Management,  Personal Growth

Experience is “the” Truth

I’m not going to say that monks don’t know what they are talking about when they tell us to meditate for relaxation, but I am going to say that people will only ever know the extent of their experience.  There are a few wise “old souls” but that’s not who I am speaking about.

I read an article the other day written by an entrepreneur about managing employees.  He was young and he was someone who has never been a manager in any other place than his own.  He has decided that he is a successful manager because many of his staff have stuck around and because his company is financially successful.  I have news for him, his management style is only one way and that is his way.  He doesn’t know if his staff is really loyal to him, and his article did not address his relationship with his staff.  His article was a reiteration of his success with some trendy words thrown in.  His measurement metrics are flawed, because they only cover his definition of success.  This is okay, it is very human for our discussions to be limited to our own experiences.  However, you cannot say you are a good manager until you have been more challenged than what this particular entrepreneur is describing. 

Middle management is one of the most difficult jobs there are and unless you have experienced it, it is hard to describe.  It’s kind of like being butter between two hot pancakes, you melt and then you are absorbed into obscurity.  Being a business owner is nothing like this.  A business owner will not normally have his staff going around his authority and challenging his authority to his supervisors (there are none).

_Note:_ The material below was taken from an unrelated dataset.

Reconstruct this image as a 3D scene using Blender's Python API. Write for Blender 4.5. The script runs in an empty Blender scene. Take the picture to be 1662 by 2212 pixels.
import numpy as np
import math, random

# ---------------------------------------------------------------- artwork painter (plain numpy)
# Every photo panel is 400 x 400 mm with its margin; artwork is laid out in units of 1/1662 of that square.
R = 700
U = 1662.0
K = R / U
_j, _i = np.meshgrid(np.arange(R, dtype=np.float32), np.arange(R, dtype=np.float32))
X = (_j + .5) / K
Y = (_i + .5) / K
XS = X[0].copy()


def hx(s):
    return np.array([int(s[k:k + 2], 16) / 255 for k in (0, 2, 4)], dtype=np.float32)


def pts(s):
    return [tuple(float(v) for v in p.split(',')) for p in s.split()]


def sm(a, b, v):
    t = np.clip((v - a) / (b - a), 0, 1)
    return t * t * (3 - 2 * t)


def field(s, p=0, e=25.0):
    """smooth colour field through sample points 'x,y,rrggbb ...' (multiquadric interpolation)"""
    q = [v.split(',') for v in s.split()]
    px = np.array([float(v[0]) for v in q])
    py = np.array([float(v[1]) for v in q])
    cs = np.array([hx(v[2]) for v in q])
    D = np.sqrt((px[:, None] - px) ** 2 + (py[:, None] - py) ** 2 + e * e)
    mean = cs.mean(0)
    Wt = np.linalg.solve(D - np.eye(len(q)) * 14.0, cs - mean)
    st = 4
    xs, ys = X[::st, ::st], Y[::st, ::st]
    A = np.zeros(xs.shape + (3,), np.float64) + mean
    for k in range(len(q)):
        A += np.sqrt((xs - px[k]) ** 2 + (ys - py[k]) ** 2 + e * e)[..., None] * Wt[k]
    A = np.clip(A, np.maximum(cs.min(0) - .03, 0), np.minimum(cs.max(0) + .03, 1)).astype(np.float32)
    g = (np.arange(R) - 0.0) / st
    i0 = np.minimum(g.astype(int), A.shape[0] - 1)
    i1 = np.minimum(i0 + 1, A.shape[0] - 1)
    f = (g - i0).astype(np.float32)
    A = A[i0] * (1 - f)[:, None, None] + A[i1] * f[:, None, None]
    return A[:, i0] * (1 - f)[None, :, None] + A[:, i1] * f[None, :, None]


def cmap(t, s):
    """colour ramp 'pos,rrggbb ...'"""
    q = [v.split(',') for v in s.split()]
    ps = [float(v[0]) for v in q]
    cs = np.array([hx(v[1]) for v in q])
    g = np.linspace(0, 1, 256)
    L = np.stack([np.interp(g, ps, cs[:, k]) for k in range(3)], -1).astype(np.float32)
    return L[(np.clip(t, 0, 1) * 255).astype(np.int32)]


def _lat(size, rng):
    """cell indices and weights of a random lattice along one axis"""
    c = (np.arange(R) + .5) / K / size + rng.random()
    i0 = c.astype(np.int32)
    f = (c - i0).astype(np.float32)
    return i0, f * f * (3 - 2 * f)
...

A middle manager will panic about losing a job and facing possible homelessness.  This is not the typical worry of a business owner.

Back to the monks and other such hippies that want us to meditate.  A single male who does not commit to a relationship (a monk), cannot imagine what the working mother in America goes through just to get through a day.  Explaining to her and chastising her because she won’t meditate is ridiculous.  There is nothing that a monk can tell this working American mother about coping in America.

Take that a step further and look at the difference between the person who works casually and the person who pursues a high powered career.  My two friends bickered constantly about the differences in how they treated their jobs.  My friend with the career didn’t want to take a day off from work and was constantly driven by her success.  My friend who did not have so much at stake, thought that she was “crazy” to take work so seriously.  She wanted to gossip over coffee on the odd morning and my career friend just would not.  The friendship ended because one began belittling the other for those differences.

The point is this, we are all limited by our very own experiences and those experiences are no better and no worse than someone else’s.  I think we make a mistake when we believe that our own experience should apply to everyone and we start thinking that our own way is the best way. 

Without the ability to understand the challenges that a day brings to an American working mother, how can we prescribe meditation to her?  How can we be so thoughtless as to prescribe something that circumstance can never deliver?

We have to find the ability to go beyond our own experience by listening and connecting with each other.  In the absence of the real experience, the only thing we have is the connection with each other.  It is through this connection with each other that we can truly be the expert and have something to offer.